[deleted]
To All:
My paper evidently reminded some of Hanna Arendt's famous phrase "banality of evil", which appears in her book Eichmann in Jerusalem.
I would like to clarify here that that phrase refers to a kind of situation which is different but related to the main topic in my essay, and that it is important not to confuse the two.
The phrase "banality of evil" is usually meant to refer to the situation in which a normal person-in particular, a person with a well-developed conscience-, under just the right social circumstances and pressures can be compelled or manipulated into doing horribly evil things.
Arendt herself seems to attribute this weakness to "stupidity", but social psychologists have already known for decades that this is true for the vast majority of people. For instance, see the Milgram Experiment and the Stanford Prison Experiment.
Again, the main problem these bring to the forefront is that most (normal) people are sufficiently influenced by their environment that they are capable of doing things they would have never dreamt of.
My essay is NOT about these people. Rather it is about a small minority of the population who do not need any external pressures to push them to do something evil, who rise to positions of power and create precisely the kinds of circumstances and pressures that will manipulate a portion of the rest of the population into such actions. In other words, "banality of evil" refers mainly to followers while my paper is about leaders.
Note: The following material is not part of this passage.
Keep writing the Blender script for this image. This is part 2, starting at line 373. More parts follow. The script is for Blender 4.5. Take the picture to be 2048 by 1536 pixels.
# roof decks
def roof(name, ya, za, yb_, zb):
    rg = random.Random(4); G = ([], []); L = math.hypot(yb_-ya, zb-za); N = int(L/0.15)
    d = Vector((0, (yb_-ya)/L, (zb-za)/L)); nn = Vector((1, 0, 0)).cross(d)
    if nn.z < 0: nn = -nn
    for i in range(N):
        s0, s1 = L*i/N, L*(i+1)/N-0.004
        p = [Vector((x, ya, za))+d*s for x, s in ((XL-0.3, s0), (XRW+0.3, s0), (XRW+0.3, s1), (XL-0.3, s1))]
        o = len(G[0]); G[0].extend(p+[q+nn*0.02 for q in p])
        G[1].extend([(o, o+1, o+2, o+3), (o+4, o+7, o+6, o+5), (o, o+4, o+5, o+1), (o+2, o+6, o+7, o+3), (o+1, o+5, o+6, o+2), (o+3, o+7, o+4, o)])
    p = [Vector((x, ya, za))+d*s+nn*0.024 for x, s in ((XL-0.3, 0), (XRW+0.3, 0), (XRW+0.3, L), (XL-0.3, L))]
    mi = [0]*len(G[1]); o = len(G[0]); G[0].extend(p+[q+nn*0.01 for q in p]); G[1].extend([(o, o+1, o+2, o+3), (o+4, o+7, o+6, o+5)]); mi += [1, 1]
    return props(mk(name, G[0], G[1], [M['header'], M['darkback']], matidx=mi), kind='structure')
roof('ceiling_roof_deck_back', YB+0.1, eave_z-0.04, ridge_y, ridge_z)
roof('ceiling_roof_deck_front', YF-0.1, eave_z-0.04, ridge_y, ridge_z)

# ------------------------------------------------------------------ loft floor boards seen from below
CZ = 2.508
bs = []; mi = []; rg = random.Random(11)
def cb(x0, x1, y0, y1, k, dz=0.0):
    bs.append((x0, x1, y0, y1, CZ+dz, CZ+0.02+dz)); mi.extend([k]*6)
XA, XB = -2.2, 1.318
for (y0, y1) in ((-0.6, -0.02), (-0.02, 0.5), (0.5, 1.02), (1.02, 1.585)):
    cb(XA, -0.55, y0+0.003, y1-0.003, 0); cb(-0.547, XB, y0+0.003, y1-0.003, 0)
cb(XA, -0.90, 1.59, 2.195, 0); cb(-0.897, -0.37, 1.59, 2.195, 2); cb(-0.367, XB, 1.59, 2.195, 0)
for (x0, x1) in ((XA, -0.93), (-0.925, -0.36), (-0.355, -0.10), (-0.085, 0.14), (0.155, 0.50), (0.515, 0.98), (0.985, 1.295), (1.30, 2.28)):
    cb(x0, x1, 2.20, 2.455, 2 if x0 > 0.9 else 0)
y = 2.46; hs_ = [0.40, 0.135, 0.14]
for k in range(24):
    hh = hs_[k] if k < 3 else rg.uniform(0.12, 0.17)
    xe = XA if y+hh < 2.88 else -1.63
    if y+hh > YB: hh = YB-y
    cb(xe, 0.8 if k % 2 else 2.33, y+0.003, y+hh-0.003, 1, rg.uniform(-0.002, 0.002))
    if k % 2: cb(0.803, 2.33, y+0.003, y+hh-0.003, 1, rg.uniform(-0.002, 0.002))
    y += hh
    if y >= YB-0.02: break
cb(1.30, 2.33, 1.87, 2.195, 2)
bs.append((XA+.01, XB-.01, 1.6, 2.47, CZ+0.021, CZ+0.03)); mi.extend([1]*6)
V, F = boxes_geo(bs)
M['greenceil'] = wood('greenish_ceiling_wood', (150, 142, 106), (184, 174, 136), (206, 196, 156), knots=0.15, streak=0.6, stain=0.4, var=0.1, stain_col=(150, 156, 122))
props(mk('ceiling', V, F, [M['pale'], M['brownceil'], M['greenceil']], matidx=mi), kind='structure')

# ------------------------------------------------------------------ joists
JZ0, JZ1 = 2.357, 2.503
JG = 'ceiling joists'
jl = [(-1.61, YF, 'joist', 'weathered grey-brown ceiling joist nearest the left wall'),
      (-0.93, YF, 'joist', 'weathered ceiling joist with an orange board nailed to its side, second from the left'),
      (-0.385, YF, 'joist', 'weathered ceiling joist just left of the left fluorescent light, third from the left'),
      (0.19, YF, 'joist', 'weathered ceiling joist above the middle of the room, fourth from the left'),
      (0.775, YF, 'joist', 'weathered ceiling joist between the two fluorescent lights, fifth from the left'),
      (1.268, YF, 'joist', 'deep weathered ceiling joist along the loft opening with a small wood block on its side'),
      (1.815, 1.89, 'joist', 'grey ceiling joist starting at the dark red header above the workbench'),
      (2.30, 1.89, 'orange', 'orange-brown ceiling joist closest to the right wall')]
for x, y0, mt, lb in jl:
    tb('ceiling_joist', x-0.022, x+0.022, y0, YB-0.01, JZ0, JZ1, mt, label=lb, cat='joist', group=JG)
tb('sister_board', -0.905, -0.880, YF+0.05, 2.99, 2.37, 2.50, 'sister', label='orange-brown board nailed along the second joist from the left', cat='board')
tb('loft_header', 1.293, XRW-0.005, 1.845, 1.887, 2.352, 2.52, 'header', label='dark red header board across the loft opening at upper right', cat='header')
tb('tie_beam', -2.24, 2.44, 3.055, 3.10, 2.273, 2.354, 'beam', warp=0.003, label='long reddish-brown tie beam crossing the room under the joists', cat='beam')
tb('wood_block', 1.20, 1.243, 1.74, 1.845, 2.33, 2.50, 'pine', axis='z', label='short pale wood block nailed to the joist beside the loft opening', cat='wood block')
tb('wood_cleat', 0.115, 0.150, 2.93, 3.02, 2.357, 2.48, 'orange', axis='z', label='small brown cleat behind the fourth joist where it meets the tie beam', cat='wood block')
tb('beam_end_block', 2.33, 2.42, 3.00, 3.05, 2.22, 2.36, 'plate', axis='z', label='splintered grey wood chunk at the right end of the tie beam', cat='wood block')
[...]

Had there been more room I might have included a discussion of the dynamic between leaders and followers as well, but I was already at the character count limit. For those who would like to know more abut this dynamic, I know of no book that lays it out more clearly than "The Authoritarians" by the social psychologist Bob Altemyer, and which you can read for free here (It is also much easier to read than Lobaczewski's book)
His research shows that although the vast majority of people can be influenced by external pressures, there is a subset, about 20-25% of the population, which is especially susceptible to being manipulated into following authority no matter where it leads them. He calls them "the right wing authoritarians"(RWA) where right-wing does NOT denote political persuasion but a persuasion to uphold the status quo by following orders (LWA, by contrast are authoritarians who strictly follow a revolutionary authority to overthrow the status quo). He finds a large overlap between RWA's and the religious fundamentalist subset of a population. He analyzes their thinking in detail, and finds that often their thought processes are irrational, compartmentalized, and reflective of believing what they want to believe to be true rather than what is actually true. He states in the beginning that his objective is not to give opinions but only report the results of the studies (mainly surveys) he did , but I was still at times disturbed by how one-sidedly negative the authoritarians came out. On the other hand, when one reads that the majority of Republicans still think that Iraq harbored weapons of mass destruction or that more Americans think that torture is okay than they did in 2005, one begins to wonder maybe that is really how the world is.
In the later chapters, Altemyer shifts his attention from the followers to the leaders, whom he calls "social dominators". Although he does not go so far as to call them psychopaths, his description of their personalities and characteristics leaves one to seriously wonder what exactly the difference is. See for example p. 166 The "Exploitive Manipulative Amoral Dishonesty Scale".
Although It does not appear that Altemyer and Lobaczewski were aware of each other's works, they seem surprisingly congruent with each other.
I hope that the above clarified the distinctions.